# [Objective]
Give back exactly the lines from the beginning of the listing below to the line holding "from mathutils import", both ends included; the pictures stay out.

# [Given data]

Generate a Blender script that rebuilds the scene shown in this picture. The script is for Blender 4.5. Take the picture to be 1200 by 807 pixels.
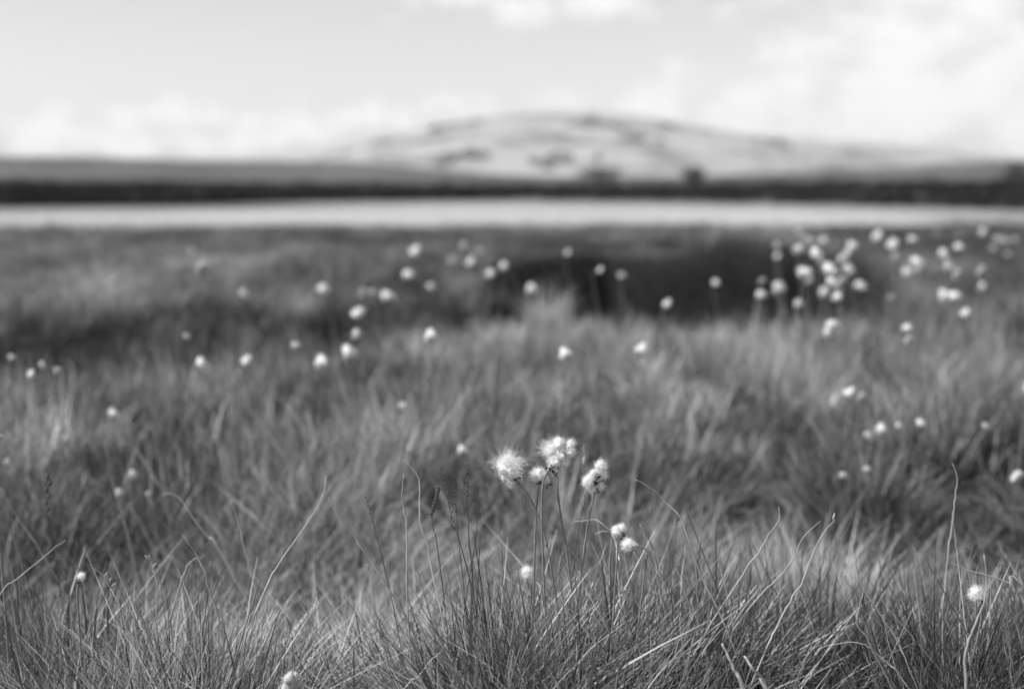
import bpy, bmesh, math, random
import numpy as np
from mathutils import Vector, Matrix, noise as mnoise

S = bpy.context.scene
for o in list(bpy.data.objects):
    bpy.data.objects.remove(o)
C = S.collection
R = math.radians
random.seed(11)
rng = np.random.default_rng(7)

# ------------------------------------------------------------------ camera
CAM_H = 0.68
FPX = 1667.0                       # 50 mm on 36 mm, in photograph pixels (1200 wide)
HROW, CROW, CCOL = 220.0, 403.5, 600.0
PITCH = math.atan((CROW - HROW) / FPX)
FOCUS = 1.46
cam = bpy.data.cameras.new('camera')
cam.lens = 50; cam.sensor_width = 36
cam.clip_start = 0.05; cam.clip_end = 20000
cam.dof.use_dof = True; cam.dof.focus_distance = FOCUS; cam.dof.aperture_fstop = 3.25
cam.dof.aperture_blades = 0
camo = bpy.data.objects.new('camera', cam); C.objects.link(camo)
camo.location = (0, 0, CAM_H)
camo.rotation_euler = (math.pi / 2 - PITCH, 0, 0)
S.camera = camo

# ------------------------------------------------------------------ sky and sun
SUN_EL, SUN_AZ = R(49), R(-104)    # to the left of the view
W = bpy.data.worlds.new('World'); S.world = W; W.use_nodes = True
wt = W.node_tree; wt.nodes.clear()
def wn(t, **k):
    n = wt.nodes.new(t)
    for a, v in k.items(): setattr(n, a, v)
    return n
def wmath(op, a, b=None):
    n = wn('ShaderNodeMath', operation=op)
    for i, v in enumerate((a, b)):
        if v is None: continue
        if isinstance(v, (int, float)): n.inputs[i].default_value = v
        else: wt.links.new(v, n.inputs[i])
    return n.outputs[0]
sky = wn('ShaderNodeTexSky', sky_type='NISHITA', sun_disc=False, sun_elevation=SUN_EL, sun_rotation=SUN_AZ)
sky.air_density = 1.0; sky.dust_density = 1.0
bw = wn('ShaderNodeRGBToBW'); wt.links.new(sky.outputs[0], bw.inputs[0])
tc = wn('ShaderNodeTexCoord')
D = tc.outputs['Generated']
def cloud_noise(scale, detail, sz, off):
    mp = wn('ShaderNodeMapping'); mp.inputs['Scale'].default_value = (1, 1, sz); mp.inputs['Location'].default_value = off
    wt.links.new(D, mp.inputs[0])
    nz = wn('ShaderNodeTexNoise'); nz.inputs['Scale'].default_value = scale; nz.inputs['Detail'].default_value = detail
    nz.inputs['Roughness'].default_value = 0.55
    wt.links.new(mp.outputs[0], nz.inputs['Vector']); return nz.outputs[0]
def ramp(v, a, b):
    n = wn('ShaderNodeMapRange', interpolation_type='SMOOTHSTEP')
    n.inputs[1].default_value = a; n.inputs[2].default_value = b
    wt.links.new(v, n.inputs[0]); return n.outputs[0]
def px_dir(px, py):
    d = Vector(((px - CCOL) / FPX, 1, 0))
    d = Vector((d.x, math.cos(PITCH), -math.sin(PITCH))) + Vector((0, math.sin(PITCH), math.cos(PITCH))) * (-(py - CROW) / FPX)
    return d.normalized()
puff = cloud_noise(26, 5, 1.6, (3.1, 0.4, 1.7))
# cumulus banks: the heaps the photograph shows, as soft regions of the sky filled with noise
banks = [(1000, 120, 150, 75, 1.0), (1130, 45, 150, 70, .95), (930, 105, 60, 48, .85), (1180, 150, 130, 50, .7), (765, 108, 50, 34, 1.0),
         (630, 122, 75, 30, .9), (500, 140, 60, 32, .75), (400, 145, 75, 34, .75), (260, 150, 130, 42, .95), (60, 165, 130, 35, .7),
         (680, 5, 160, 38, .9), (545, -5, 90, 22, .6), (850, 140, 45, 30, .6), (1420, 80, 170, 90, .9), (-250, 130, 190, 60, .8),
         (1700, 140, 200, 60, .8), (-600, 120, 220, 90, .8)]
tot = None
sep = wn('ShaderNodeSeparateXYZ'); wt.links.new(D, sep.inputs[0])
az = wmath('ARCTAN2', sep.outputs[0], sep.outputs[1])
for (px, py, rx, ry, a) in banks:
    d = px_dir(px, py)
    a0 = math.atan2(d.x, d.y)
    u = wmath('DIVIDE', wmath('SUBTRACT', az, a0), rx / FPX)
    v = wmath('DIVIDE', wmath('SUBTRACT', sep.outputs[2], d.z), ry / FPX)
    r2 = wmath('ADD', wmath('MULTIPLY', u, u), wmath('MULTIPLY', v, v))
    g = wmath('MULTIPLY', wmath('EXPONENT', wmath('MULTIPLY', r2, -1.0)), a)
    tot = g if tot is None else wmath('ADD', tot, g)
cum = ramp(wmath('ADD', wmath('MULTIPLY', wmath('MINIMUM', tot, 1.0), 0.6), wmath('MULTIPLY', puff, 1.8)), 1.13, 1.7)
# looser cloud over the rest of the dome
over = ramp(cloud_noise(3.2, 5, 2.0, (0.3, 2.2, 0.9)), 0.5, 0.75)
over = wmath('MULTIPLY', over, ramp(sep.outputs[2], 0.14, 0.35))
mask = wmath('MAXIMUM', cum, wmath('MULTIPLY', over, 0.8))
CLOUD = 5.75
mix = wn('ShaderNodeMix', data_type='FLOAT')
wt.links.new(mask, mix.inputs[0]); wt.links.new(bw.outputs[0], mix.inputs[2]); mix.inputs[3].default_value = CLOUD
bg = wn('ShaderNodeBackground'); bg.inputs[1].default_value = 0.1
wt.links.new(mix.outputs[0], bg.inputs[0])
wo = wn('ShaderNodeOutputWorld'); wt.links.new(bg.outputs[0], wo.inputs[0])

sun = bpy.data.lights.new('sun', 'SUN'); sun.energy = 3.6; sun.angle = R(0.53); sun.color = (1, 1, 1)
suno = bpy.data.objects.new('sun', sun); C.objects.link(suno)
sd = Vector((math.sin(SUN_AZ) * math.cos(SUN_EL), math.cos(SUN_AZ) * math.cos(SUN_EL), math.sin(SUN_EL)))
suno.rotation_euler = sd.to_track_quat('Z', 'Y').to_euler()
suno.location = (-20, -8, 30)

S.view_settings.view_transform = 'Standard'; S.view_settings.look = 'None'
S.view_settings.gamma = 1; S.view_settings.exposure = 0.8
S.render.engine = 'CYCLES'
S.cycles.max_bounces = 6; S.cycles.diffuse_bounces = 4; S.cycles.transmission_bounces = 4; S.cycles.glossy_bounces = 2
S.cycles.use_denoising = True; S.cycles.adaptive_threshold = 0.02

# ------------------------------------------------------------------ helpers
def ray_at(px, py, Y):
    """the point at ground distance Y that is seen at photograph pixel px, py"""
    f = np.array([0, math.cos(PITCH), -math.sin(PITCH)]); u = np.array([0, math.sin(PITCH), math.cos(PITCH)])
    d = f + np.array([1, 0, 0]) * (px - CCOL) / FPX - u * (py - CROW) / FPX
    d = d * (Y / d[1])
    return Vector((d[0], d[1], d[2] + CAM_H))

def hash2(ix, iy, seed):
    h = (ix.astype(np.int64) * 374761393 + iy.astype(np.int64) * 668265263 + seed * 974711) & 0xffffffff
    h = ((h ^ (h >> 13)) * 1274126177) & 0xffffffff
    return ((h ^ (h >> 16)) & 0xffff) / 65535.0
def vnoise(x, y, seed=0):
    x = np.asarray(x, float); y = np.asarray(y, float)
    ix = np.floor(x); iy = np.floor(y); fx = x - ix; fy = y - iy
    fx = fx * fx * (3 - 2 * fx); fy = fy * fy * (3 - 2 * fy)
    a = hash2(ix, iy, seed); b = hash2(ix + 1, iy, seed); c = hash2(ix, iy + 1, seed); d = hash2(ix + 1, iy + 1, seed)
    return (a * (1 - fx) + b * fx) * (1 - fy) + (c * (1 - fx) + d * fx) * fy
def fbm(x, y, seed=0, o=4):
    s = 0; a = 0.5; t = 0
    for i in range(o):
        s = s + a * vnoise(x * 2 ** i, y * 2 ** i, seed + i * 17); t += a; a *= 0.5
    return s / t
def sst(a, b, x):
    t = np.clip((np.asarray(x, float) - a) / (b - a), 0, 1); return t * t * (3 - 2 * t)

def tag(o, label=None, cat=None, group=None, kind=None):
    if label: o['label'] = label
    if cat: o['category'] = cat
    if group: o['group'] = group
    if kind or cat: o['kind'] = kind or 'thing'
    return o
def link(name, me, parent=None, mats=()):
    o = bpy.data.objects.new(name, me)
    C.objects.link(o)
    if parent is not None: o.parent = parent
    for m in mats: me.materials.append(m)
    return o
def mesh_from(name, v, f, smooth=True, tone=None):
    me = bpy.data.meshes.new(name)
    v = np.asarray(v, np.float32)
    f = list(f) if not isinstance(f, np.ndarray) else f
    if isinstance(f, np.ndarray):
        k = f.shape[1]
        me.vertices.add(len(v)); me.vertices.foreach_set('co', v.ravel())
        me.loops.add(f.size); me.loops.foreach_set('vertex_index', f.ravel().astype(np.int32))
        me.polygons.add(len(f)); me.polygons.foreach_set('loop_start', np.arange(0, f.size, k, dtype=np.int32))
        me.update(calc_edges=True)
    else:
        me.from_pydata([tuple(p) for p in v], [], f); me.update()
    if smooth and len(me.polygons):
        me.polygons.foreach_set('use_smooth', np.ones(len(me.polygons), bool))
    if tone is not None:
        a = me.attributes.new('shade', 'FLOAT', 'POINT'); a.data.foreach_set('value', np.asarray(tone, np.float32))
    return me
def empty(name, loc):
    o = bpy.data.objects.new(name, None); o.empty_display_size = 0.05; C.objects.link(o); o.location = loc; return o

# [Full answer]
Generate a Blender script that rebuilds the scene shown in this picture. The script is for Blender 4.5. Take the picture to be 1200 by 807 pixels.
import bpy, bmesh, math, random
import numpy as np
from mathutils import Vector, Matrix, noise as mnoise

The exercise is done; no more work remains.